Esa cualidad de mirar con ojos nuevos, ajenos a la lógica propia de la madurez, se esconde según Sierra en el hecho de que muchas de las manos tintadas que pueblan las cavernas prehistóricas sean de niños. «Las representaciones en esas épocas remotas tenían una visión animista de la realidad, lo que llevaba a los primeros pobladores a entender las paredes de esas grutas como una especie de membranas que, si se tocaban, permitían palpar un universo más allá», incide.

Esa atmósfera sagrada, trufada de misterio, impregna el alma de El plan maestro, retomando el relato sembrado por El maestro del Prado (2013) para atar todos los cabos sueltos que dejó en el aire y explicar las incógnitas que en él quedaron pendientes. En ese libro, un entonces mucho más desconocido escritor construía una historia sobre el encuentro que, siendo un joven estudiante, tuvo en primera persona en el Museo del Prado con el doctor Luis Fovel.

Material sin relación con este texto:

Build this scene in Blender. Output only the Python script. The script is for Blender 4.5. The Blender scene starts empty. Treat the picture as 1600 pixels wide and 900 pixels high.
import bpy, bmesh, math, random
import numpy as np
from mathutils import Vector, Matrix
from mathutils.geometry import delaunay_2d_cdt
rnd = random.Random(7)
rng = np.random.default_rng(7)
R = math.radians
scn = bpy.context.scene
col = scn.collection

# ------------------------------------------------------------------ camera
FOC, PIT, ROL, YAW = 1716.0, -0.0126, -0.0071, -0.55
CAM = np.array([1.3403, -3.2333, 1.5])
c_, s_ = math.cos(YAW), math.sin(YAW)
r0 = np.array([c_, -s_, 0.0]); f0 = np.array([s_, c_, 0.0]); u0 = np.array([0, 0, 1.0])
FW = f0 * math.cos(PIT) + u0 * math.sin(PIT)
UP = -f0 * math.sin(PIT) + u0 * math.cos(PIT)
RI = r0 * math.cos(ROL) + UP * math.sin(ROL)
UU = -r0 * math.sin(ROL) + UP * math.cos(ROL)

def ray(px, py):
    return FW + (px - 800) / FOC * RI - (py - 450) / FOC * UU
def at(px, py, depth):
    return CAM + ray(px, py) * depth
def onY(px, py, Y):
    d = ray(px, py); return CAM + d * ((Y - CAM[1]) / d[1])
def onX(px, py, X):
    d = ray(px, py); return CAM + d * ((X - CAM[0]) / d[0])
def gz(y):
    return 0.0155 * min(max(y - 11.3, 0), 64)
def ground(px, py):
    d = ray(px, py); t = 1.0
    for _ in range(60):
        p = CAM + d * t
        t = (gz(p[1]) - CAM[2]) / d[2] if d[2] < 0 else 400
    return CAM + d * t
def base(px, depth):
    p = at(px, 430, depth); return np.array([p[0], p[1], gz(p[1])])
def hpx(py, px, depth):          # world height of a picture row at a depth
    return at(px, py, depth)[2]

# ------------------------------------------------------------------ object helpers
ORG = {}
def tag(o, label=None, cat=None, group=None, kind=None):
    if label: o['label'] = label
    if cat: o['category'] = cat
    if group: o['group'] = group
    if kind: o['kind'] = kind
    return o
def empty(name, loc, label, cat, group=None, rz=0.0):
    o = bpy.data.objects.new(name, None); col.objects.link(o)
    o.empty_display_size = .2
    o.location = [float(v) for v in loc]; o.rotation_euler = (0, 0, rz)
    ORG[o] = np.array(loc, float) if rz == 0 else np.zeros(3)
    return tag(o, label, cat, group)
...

Ese personaje, de nombre ficcionado pero de existencia real, como asegura el autor, y al que afirma no haber visto nunca antes ni después, parecía conocer la vida oculta de algunas de las obras maestras de la pintura. Tanto le impactó su erudición y el aura de misticismo que irradiaba que lo convirtió en protagonista entonces de su obra, para recuperarlo ahora tras más de una década en un viaje literario ambientado no solo en el Museo del Prado, sino también en otros grandes templos del arte como el Louvre, los Uffizzi, la Casa Azul de Frida Kahlo o las cuevas de Lascaux.

Sin embargo, más allá de los escenarios geográficos en los que se desarrolla la trama, Sierra invita al lector a transportarse en el tiempo, a pensar en el papel del arte, de la astrología antigua o de los distintos futuros que se abren ante la humanidad y la posibilidad de influir en ellos desde el presente actual. Y así lo hace de nuevo en esta singular noche en la pinacoteca madrileña, conduciendo a los allí presentes entre las silenciosas salas del emblemático recinto, ahora vacías tras el bullicio de un día más en su rutina de actividad...

Doble visión

Siguiendo sus pasos, sin poder evitar las miradas indiscretas de los personajes cuyos retratos cuelgan de las paredes (desde reyes a príncipes, santos o figuras oníricas), el autor se detiene ansioso ante una de sus piezas fetiches: El jardín de las delicias (1500-1505), de El Bosco. Una tabla tríptico que, a su juicio, es una clara obra puerta a otras dimensiones de la realidad, pues pone en práctica lo que denomina doble visión. La singular pieza esconde, como aclara, un ojo supremo, una conexión con la divinidad o la deidad presente en otros lienzos de este genio de los pinceles del Renacimiento, como la Mesa de los pecados capitales (1500-1510). 

Por eso, incide el turolense, «es normal sentirse observado al pasar junto a obras como esta, una impresión que trasladan visitantes y trabajadores y que no es casual, quería intencionadamente plasmarla su creador». Es más, expresa su convicción de que lugares así están repletos de forasteros misteriosos ocultos en los lienzos, «guardianes venidos a recordar (como el famoso fantasma del Louvre, Belfegor) enseñanzas que, en tiempos remotos, alguien trasladó a la humanidad marcando su evolución, aunque ahora creamos que son figuras inventadas». 

Escrutado por esos seres, asegura que su libro «es un alegato a favor de pulsar el botón de pause» en una época al dictado de la inmediatez, para «dejar que las pinturas hablen». Por eso, admite, «en un museo yo ya no veo cuadros, sino novelas que solo necesitan tiempo y ser miradas con otros ojos».